### Dataset extract:
┄┄┄┄┄┄┄┄┄┄

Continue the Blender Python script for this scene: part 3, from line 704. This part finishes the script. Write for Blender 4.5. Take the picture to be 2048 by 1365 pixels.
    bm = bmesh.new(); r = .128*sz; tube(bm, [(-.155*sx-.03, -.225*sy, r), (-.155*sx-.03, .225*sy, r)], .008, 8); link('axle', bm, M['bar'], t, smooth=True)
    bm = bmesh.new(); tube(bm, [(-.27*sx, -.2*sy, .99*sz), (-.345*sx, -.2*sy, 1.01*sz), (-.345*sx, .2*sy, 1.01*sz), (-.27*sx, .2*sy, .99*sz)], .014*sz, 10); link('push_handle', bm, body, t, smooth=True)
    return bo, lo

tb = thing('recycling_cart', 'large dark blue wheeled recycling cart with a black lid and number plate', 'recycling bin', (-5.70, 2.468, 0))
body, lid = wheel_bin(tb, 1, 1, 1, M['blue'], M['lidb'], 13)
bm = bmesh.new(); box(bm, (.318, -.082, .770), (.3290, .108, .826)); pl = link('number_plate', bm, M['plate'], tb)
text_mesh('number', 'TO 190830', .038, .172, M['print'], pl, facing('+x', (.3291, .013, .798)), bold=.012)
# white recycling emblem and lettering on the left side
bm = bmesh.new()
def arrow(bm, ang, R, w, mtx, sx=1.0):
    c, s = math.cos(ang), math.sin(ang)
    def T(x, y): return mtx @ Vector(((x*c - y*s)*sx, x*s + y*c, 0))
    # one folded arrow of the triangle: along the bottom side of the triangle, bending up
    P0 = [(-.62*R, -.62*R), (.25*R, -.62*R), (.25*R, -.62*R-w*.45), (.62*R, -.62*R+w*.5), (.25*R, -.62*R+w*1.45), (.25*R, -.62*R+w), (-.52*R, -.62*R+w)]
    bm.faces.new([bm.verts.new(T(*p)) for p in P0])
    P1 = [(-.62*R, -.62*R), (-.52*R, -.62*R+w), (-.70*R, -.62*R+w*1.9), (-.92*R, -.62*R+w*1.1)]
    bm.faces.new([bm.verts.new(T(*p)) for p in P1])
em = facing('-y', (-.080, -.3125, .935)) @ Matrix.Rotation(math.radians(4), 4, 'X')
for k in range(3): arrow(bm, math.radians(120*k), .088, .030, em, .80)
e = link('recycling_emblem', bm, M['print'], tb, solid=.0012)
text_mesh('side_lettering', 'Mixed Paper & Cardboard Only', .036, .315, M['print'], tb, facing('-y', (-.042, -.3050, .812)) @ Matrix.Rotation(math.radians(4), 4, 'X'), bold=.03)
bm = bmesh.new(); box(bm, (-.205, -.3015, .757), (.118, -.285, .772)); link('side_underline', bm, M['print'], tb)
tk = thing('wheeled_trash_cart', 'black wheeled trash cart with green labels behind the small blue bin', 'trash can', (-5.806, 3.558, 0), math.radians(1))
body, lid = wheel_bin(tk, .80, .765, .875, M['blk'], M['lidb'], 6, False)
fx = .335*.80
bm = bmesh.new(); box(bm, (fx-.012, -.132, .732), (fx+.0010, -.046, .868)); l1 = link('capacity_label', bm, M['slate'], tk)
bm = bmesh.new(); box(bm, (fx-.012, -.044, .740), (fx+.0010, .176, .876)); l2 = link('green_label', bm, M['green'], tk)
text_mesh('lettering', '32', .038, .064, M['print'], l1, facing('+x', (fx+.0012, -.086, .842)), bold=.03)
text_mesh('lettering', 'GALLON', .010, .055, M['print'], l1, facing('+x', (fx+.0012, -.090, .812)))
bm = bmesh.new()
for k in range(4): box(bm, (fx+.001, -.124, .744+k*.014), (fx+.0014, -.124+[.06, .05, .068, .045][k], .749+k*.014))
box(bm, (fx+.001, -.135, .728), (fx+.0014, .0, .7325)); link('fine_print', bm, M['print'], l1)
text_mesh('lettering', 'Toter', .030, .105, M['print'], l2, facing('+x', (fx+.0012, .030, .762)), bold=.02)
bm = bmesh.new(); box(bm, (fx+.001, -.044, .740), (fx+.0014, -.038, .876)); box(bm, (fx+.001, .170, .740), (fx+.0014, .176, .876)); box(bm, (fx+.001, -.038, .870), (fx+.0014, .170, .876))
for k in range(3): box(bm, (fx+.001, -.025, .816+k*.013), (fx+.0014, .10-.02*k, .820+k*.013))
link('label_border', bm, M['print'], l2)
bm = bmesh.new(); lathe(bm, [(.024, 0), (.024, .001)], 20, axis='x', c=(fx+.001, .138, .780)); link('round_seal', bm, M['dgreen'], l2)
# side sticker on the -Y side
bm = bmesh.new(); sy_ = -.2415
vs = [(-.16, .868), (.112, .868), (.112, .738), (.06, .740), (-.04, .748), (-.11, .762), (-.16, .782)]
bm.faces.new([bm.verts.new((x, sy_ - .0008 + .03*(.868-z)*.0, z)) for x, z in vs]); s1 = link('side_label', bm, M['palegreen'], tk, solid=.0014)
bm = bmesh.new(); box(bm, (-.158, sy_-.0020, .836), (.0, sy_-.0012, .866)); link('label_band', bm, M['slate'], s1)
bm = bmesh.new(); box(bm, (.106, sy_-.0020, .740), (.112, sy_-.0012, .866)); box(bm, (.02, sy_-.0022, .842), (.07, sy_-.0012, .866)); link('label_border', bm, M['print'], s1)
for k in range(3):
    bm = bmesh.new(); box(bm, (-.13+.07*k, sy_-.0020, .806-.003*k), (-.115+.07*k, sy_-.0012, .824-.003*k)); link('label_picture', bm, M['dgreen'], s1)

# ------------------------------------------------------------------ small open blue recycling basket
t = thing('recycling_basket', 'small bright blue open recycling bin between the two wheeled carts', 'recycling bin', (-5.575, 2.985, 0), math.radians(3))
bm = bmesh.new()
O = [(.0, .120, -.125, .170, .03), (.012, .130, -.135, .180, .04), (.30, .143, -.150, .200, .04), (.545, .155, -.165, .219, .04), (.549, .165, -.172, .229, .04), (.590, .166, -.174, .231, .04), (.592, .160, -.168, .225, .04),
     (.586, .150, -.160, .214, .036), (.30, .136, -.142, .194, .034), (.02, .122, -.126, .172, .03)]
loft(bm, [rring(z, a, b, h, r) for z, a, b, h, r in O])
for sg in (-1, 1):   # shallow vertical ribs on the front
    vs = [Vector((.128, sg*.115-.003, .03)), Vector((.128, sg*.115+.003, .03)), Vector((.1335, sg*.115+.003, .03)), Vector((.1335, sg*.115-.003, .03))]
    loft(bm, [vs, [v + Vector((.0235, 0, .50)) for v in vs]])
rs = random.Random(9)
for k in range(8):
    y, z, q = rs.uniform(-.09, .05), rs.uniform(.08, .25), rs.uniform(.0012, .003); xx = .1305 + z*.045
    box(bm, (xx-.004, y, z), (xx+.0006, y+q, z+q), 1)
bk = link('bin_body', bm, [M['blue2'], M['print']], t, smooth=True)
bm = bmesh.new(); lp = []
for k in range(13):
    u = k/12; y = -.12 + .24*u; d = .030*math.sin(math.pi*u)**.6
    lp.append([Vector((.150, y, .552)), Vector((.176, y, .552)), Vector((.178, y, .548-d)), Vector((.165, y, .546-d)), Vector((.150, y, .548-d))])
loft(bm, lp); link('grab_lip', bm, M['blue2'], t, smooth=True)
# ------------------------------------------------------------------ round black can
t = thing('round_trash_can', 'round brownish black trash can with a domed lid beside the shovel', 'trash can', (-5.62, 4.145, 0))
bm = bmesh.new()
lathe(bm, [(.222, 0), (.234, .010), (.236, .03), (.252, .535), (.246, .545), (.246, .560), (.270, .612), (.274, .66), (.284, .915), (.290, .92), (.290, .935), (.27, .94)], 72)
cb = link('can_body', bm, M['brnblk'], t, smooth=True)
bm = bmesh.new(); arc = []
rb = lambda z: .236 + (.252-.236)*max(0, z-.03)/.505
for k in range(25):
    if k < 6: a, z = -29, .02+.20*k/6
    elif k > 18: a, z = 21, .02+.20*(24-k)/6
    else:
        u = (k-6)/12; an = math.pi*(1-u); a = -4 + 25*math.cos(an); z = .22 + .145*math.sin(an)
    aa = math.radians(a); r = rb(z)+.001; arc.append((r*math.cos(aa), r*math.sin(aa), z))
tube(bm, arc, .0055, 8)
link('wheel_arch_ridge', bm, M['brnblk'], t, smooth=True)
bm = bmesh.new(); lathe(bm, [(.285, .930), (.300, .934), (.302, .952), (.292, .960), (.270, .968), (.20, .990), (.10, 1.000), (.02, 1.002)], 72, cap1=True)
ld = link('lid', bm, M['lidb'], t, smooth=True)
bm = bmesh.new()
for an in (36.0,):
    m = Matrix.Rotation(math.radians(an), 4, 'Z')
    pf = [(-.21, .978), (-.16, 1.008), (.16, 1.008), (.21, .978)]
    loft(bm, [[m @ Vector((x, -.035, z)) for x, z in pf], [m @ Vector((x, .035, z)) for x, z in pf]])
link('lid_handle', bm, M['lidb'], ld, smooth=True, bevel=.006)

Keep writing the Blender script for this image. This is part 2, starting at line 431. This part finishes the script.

┄┄┄┄┄┄┄┄┄┄

### Goal:
Each line from the top of the material above through the line with "return bo, lo" must be echoed exactly, and no other line.

### Complete output:
Continue the Blender Python script for this scene: part 3, from line 704. This part finishes the script. Write for Blender 4.5. Take the picture to be 2048 by 1365 pixels.
    bm = bmesh.new(); r = .128*sz; tube(bm, [(-.155*sx-.03, -.225*sy, r), (-.155*sx-.03, .225*sy, r)], .008, 8); link('axle', bm, M['bar'], t, smooth=True)
    bm = bmesh.new(); tube(bm, [(-.27*sx, -.2*sy, .99*sz), (-.345*sx, -.2*sy, 1.01*sz), (-.345*sx, .2*sy, 1.01*sz), (-.27*sx, .2*sy, .99*sz)], .014*sz, 10); link('push_handle', bm, body, t, smooth=True)
    return bo, lo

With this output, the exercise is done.